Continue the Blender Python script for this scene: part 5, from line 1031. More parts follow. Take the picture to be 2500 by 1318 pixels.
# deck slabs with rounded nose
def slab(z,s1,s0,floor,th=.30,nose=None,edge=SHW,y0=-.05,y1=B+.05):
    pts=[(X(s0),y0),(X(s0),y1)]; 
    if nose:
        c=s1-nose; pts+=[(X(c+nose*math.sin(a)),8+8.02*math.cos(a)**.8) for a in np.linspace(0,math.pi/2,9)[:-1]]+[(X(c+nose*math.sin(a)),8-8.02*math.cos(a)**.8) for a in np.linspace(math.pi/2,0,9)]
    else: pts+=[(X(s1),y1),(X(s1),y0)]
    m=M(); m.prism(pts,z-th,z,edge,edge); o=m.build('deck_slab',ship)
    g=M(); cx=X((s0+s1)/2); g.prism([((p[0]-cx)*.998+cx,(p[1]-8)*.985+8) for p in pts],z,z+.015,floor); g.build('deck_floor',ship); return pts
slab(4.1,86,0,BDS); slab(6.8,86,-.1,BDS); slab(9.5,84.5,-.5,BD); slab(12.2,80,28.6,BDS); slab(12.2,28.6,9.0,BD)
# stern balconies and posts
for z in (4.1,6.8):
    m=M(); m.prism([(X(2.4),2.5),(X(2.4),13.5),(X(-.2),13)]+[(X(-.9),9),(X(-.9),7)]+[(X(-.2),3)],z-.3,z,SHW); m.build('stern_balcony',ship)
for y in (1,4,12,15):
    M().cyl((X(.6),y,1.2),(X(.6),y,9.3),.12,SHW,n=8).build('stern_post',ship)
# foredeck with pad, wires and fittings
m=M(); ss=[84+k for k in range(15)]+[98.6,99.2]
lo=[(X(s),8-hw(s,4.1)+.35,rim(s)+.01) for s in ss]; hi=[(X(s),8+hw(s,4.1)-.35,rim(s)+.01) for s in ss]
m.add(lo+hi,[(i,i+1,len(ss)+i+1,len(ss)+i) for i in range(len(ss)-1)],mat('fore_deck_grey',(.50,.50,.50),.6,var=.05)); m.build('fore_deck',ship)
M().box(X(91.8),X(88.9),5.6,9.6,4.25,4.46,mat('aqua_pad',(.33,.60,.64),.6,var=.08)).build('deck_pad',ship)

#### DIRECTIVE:
Output the data above exactly, please, line for line.

#### THE OUTPUT:
Continue the Blender Python script for this scene: part 5, from line 1031. More parts follow. Take the picture to be 2500 by 1318 pixels.
# deck slabs with rounded nose
def slab(z,s1,s0,floor,th=.30,nose=None,edge=SHW,y0=-.05,y1=B+.05):
    pts=[(X(s0),y0),(X(s0),y1)]; 
    if nose:
        c=s1-nose; pts+=[(X(c+nose*math.sin(a)),8+8.02*math.cos(a)**.8) for a in np.linspace(0,math.pi/2,9)[:-1]]+[(X(c+nose*math.sin(a)),8-8.02*math.cos(a)**.8) for a in np.linspace(math.pi/2,0,9)]
    else: pts+=[(X(s1),y1),(X(s1),y0)]
    m=M(); m.prism(pts,z-th,z,edge,edge); o=m.build('deck_slab',ship)
    g=M(); cx=X((s0+s1)/2); g.prism([((p[0]-cx)*.998+cx,(p[1]-8)*.985+8) for p in pts],z,z+.015,floor); g.build('deck_floor',ship); return pts
slab(4.1,86,0,BDS); slab(6.8,86,-.1,BDS); slab(9.5,84.5,-.5,BD); slab(12.2,80,28.6,BDS); slab(12.2,28.6,9.0,BD)
# stern balconies and posts
for z in (4.1,6.8):
    m=M(); m.prism([(X(2.4),2.5),(X(2.4),13.5),(X(-.2),13)]+[(X(-.9),9),(X(-.9),7)]+[(X(-.2),3)],z-.3,z,SHW); m.build('stern_balcony',ship)
for y in (1,4,12,15):
    M().cyl((X(.6),y,1.2),(X(.6),y,9.3),.12,SHW,n=8).build('stern_post',ship)
# foredeck with pad, wires and fittings
m=M(); ss=[84+k for k in range(15)]+[98.6,99.2]
lo=[(X(s),8-hw(s,4.1)+.35,rim(s)+.01) for s in ss]; hi=[(X(s),8+hw(s,4.1)-.35,rim(s)+.01) for s in ss]
m.add(lo+hi,[(i,i+1,len(ss)+i+1,len(ss)+i) for i in range(len(ss)-1)],mat('fore_deck_grey',(.50,.50,.50),.6,var=.05)); m.build('fore_deck',ship)
M().box(X(91.8),X(88.9),5.6,9.6,4.25,4.46,mat('aqua_pad',(.33,.60,.64),.6,var=.08)).build('deck_pad',ship)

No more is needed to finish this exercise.